Mirabassi & Galliano
Coloriage
Gabriele Mirabassi (cl, bcl), Richard Galliano (acc)
Label / Distribution : EGEA
En 1992, Gabriele Mirabassi enregistrait son premier disque, Coloriage, un duo avec Richard Galliano. EGEA a eu la bonne idée de rediffuser ce disque en 2004 dans la superbe Collana Mediterranea.
Exercice périlleux, le duo reste une source incontestable d’émotions quand il est réussi. C’est sans doute ce qui plaît aux deux musiciens, grands amateurs de climats intimes. Pour s’en convaincre, il suffit d’écouter Graffiando Vento gravé en 2004 par Gabriele Mirabassi en compagnie du guitariste brésilien Guinga, et le passionnant Face to Face de Richard Galliano et Eddy Louiss. Si le duo clarinette/accordéon n’est pas monnaie courante, Richard Galliano semble apprécier la formule puisqu’il l’a répétée à plusieurs reprises avec Michel Portal, en concert ou sur disque (Blow Up et Concerts).

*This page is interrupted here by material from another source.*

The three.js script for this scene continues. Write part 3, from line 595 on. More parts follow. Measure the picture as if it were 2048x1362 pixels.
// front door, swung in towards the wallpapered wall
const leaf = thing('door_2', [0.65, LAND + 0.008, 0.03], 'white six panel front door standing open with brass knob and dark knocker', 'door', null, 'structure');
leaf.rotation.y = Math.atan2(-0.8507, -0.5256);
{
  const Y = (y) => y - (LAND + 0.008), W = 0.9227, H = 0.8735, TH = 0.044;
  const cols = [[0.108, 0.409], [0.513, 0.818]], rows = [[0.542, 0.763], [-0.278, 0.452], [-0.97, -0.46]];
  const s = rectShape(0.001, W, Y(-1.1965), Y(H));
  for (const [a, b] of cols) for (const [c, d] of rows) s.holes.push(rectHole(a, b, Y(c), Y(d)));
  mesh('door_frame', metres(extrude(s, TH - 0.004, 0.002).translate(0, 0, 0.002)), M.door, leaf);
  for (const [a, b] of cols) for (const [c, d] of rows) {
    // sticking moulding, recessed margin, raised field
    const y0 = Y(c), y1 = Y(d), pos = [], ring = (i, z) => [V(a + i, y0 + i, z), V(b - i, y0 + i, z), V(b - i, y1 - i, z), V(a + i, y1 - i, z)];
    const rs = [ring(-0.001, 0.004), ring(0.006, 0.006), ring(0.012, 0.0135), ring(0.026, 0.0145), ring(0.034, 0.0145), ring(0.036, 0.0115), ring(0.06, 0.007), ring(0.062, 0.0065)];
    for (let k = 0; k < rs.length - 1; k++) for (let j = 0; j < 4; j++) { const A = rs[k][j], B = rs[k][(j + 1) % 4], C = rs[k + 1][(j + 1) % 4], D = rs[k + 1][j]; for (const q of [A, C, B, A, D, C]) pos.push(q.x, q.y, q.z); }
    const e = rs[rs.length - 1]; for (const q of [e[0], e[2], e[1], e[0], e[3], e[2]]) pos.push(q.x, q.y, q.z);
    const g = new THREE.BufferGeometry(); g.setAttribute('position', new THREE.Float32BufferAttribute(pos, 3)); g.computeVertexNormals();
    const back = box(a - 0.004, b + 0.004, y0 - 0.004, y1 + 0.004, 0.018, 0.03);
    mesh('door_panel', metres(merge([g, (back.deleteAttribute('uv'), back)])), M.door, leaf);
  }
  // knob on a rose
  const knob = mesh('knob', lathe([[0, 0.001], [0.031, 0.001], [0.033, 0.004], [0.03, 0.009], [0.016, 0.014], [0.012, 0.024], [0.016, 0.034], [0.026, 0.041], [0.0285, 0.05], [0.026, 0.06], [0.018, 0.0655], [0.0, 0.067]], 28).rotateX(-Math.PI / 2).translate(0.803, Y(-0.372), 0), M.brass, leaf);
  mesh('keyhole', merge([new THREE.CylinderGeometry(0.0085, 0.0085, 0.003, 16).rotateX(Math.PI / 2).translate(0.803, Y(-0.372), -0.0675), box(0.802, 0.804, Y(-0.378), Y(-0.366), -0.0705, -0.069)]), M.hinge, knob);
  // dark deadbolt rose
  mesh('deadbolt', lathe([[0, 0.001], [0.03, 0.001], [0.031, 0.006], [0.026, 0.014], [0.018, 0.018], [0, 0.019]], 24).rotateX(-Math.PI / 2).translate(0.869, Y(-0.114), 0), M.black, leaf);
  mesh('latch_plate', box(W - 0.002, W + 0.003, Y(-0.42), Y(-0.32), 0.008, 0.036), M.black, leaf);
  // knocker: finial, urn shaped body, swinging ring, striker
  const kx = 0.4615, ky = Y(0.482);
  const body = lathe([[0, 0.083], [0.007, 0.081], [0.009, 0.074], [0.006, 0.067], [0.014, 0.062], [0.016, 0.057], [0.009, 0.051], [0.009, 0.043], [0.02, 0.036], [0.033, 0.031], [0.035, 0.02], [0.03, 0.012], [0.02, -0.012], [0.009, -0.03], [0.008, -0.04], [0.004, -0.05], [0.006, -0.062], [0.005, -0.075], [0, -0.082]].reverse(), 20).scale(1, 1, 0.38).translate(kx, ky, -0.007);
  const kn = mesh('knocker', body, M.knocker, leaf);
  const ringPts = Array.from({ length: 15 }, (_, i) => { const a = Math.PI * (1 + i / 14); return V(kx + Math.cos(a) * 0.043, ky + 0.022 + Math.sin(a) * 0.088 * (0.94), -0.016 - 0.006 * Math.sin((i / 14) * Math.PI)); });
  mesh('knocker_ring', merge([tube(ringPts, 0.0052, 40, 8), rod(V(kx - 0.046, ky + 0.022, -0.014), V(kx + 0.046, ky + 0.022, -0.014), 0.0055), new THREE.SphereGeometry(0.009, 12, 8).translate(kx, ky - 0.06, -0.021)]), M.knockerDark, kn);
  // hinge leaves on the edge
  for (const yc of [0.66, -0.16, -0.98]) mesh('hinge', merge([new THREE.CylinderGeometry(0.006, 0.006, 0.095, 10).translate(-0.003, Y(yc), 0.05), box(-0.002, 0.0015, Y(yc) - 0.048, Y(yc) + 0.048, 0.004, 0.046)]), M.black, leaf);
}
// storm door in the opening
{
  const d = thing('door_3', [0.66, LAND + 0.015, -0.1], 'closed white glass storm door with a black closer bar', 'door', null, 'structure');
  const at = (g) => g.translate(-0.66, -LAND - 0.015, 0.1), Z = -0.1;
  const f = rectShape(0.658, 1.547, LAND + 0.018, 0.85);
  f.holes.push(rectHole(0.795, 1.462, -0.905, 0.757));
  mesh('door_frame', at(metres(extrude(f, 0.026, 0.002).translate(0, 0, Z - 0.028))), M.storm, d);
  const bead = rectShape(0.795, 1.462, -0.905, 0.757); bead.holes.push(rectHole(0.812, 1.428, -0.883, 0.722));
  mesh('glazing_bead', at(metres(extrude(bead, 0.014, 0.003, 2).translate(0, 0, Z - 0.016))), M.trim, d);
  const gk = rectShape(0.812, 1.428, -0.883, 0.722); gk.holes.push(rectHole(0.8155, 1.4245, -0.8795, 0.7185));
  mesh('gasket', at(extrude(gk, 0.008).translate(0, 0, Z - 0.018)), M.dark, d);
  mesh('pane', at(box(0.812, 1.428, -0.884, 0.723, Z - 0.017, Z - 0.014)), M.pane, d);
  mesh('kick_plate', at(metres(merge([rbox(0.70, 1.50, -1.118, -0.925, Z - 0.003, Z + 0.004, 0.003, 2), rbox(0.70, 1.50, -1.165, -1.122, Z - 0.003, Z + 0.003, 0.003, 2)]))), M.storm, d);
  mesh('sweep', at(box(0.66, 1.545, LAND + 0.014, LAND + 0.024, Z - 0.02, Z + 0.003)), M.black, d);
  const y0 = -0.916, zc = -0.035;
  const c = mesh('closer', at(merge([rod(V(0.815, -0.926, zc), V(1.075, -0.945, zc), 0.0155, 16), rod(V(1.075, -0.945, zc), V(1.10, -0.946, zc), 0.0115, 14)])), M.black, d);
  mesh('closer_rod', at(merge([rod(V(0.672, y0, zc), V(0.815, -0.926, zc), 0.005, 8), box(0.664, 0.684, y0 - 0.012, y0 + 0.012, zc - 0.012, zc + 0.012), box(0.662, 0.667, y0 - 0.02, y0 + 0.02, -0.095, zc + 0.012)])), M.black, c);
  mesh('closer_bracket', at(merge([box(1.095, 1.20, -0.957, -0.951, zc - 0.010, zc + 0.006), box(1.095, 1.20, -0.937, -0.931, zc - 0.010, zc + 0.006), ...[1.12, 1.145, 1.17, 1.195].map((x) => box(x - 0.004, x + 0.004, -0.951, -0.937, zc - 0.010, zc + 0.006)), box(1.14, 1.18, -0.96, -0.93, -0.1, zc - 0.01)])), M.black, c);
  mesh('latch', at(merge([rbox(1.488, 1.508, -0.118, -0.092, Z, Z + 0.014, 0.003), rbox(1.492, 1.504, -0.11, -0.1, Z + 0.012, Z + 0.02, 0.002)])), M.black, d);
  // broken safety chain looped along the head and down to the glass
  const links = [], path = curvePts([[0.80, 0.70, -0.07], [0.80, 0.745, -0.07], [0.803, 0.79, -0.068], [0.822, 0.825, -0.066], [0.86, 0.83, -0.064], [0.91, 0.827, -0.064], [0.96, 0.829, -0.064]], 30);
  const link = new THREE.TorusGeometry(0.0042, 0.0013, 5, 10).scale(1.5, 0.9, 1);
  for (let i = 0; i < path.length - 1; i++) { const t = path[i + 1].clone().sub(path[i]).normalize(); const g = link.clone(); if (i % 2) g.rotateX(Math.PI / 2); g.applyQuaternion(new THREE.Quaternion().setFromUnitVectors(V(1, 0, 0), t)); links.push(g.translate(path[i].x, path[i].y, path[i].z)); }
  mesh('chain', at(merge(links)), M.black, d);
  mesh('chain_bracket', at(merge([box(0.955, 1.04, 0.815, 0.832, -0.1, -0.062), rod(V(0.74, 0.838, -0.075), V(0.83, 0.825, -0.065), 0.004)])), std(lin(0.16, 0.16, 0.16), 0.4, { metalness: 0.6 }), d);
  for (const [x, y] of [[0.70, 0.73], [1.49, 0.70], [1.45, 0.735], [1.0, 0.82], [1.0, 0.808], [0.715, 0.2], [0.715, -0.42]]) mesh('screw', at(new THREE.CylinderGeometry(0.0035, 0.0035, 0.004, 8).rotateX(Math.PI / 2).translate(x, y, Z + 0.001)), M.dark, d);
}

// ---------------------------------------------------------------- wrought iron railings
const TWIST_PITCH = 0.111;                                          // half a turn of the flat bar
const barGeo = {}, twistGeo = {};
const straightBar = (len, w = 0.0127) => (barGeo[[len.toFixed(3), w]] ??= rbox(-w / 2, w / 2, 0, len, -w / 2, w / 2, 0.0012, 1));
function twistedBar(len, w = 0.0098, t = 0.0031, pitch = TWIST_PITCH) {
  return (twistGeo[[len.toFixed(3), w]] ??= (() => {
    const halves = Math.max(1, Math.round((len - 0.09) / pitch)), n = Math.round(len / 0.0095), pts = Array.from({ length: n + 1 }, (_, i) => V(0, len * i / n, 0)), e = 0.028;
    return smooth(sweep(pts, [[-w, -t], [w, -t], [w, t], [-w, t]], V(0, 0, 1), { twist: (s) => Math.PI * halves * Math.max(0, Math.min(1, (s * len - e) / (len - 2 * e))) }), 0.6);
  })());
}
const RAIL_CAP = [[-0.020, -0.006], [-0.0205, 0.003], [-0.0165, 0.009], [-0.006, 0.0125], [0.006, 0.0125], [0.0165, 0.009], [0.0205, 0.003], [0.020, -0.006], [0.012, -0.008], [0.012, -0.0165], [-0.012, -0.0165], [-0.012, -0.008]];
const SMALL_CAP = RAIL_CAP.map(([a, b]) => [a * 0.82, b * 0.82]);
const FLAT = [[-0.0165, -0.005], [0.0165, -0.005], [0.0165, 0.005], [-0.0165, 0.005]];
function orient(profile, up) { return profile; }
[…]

Coloriage est construit autour de sept compositions signées Richard Galliano, auxquelles s’ajoutent « Chiquilin de Bachin », du « frère argentin » Astor Piazzola, et « Reflections » de Thelonious Monk. Les thèmes de Galliano sont toujours très mélodieux. « Spleen », « Ballade pour Marion », « Il Viaggio » et « Giselle » penchent vers la mélancolie. « Tea for Toots », un hommage au père de « Bluesette », Toots Thielmans, et « Coloriage » empruntent les chemins de la gaîté. Enfin, la savoureuse « Beritwaltz » nous plonge au cœur du New Musette. A noter, et c’est une habitude chez Galliano, on retrouve la plupart de ces thèmes sur d’autres enregistrements, comme autant de standards personnels que l’accordéoniste ne cesse d’approfondir au fil des albums pour mieux « cultiver son jardin ».
La structure des morceaux est classique : courte introduction de l’accordéon ou à l’unisson, exposition du thème par la clarinette, puis chorus de cette dernière étayée par l’accordéon, suivi d’un solo d’accordéon, avant la reprise finale du thème. Accompagnateur, Richard Galliano passe des nappes de son, qui suggèrent l’orgue (« Spleen », « Chiquilin de Bachin » entre autres), à un jeu d’accords qui évoque davantage la guitare (« Coloriage ») ou la contrebasse (« Ballade pour Marion »). Dans tous les cas, il est très attentif à la voix de Gabriele Mirabassi, comme en témoignent les dialogues de « Reflections » et « Il Viaggio » ou la belle mise en place rythmique du développement de « Giselle ».
Richard Galliano est également passé maître dans les climats : musette dans « Beritwaltz », bluesy dans « Reflections » et « Spleen », enjoué dans « Tea for Toots »… On retrouve aussi les phrases rapides, brusquement interrompues par des traits rageurs, si caractéristiques de son jeu (« Il Viaggio »). Quant à Gabriele Mirabassi, élégant (« Beritwaltz », « Chiquilin de Bachin »), vif (« Giselle », « Ballade pour Marion »), dansant (« Tea for Toots », « Spleen »), parfois malicieux (« Reflections »), il trouve d’autant mieux sa place dans cet album que son phrasé clair, sa sonorité nette et la lucidité de son discours complètent avec bonheur le « piano à bretelles ».
Coloriage a déjà presque quinze ans ; pourtant, il garde toute sa fraîcheur et le titre lui va comme un gant, car les deux artistes recourent effectivement à une palette riche en couleurs, pour créer des ambiances variées et pleines de caractère.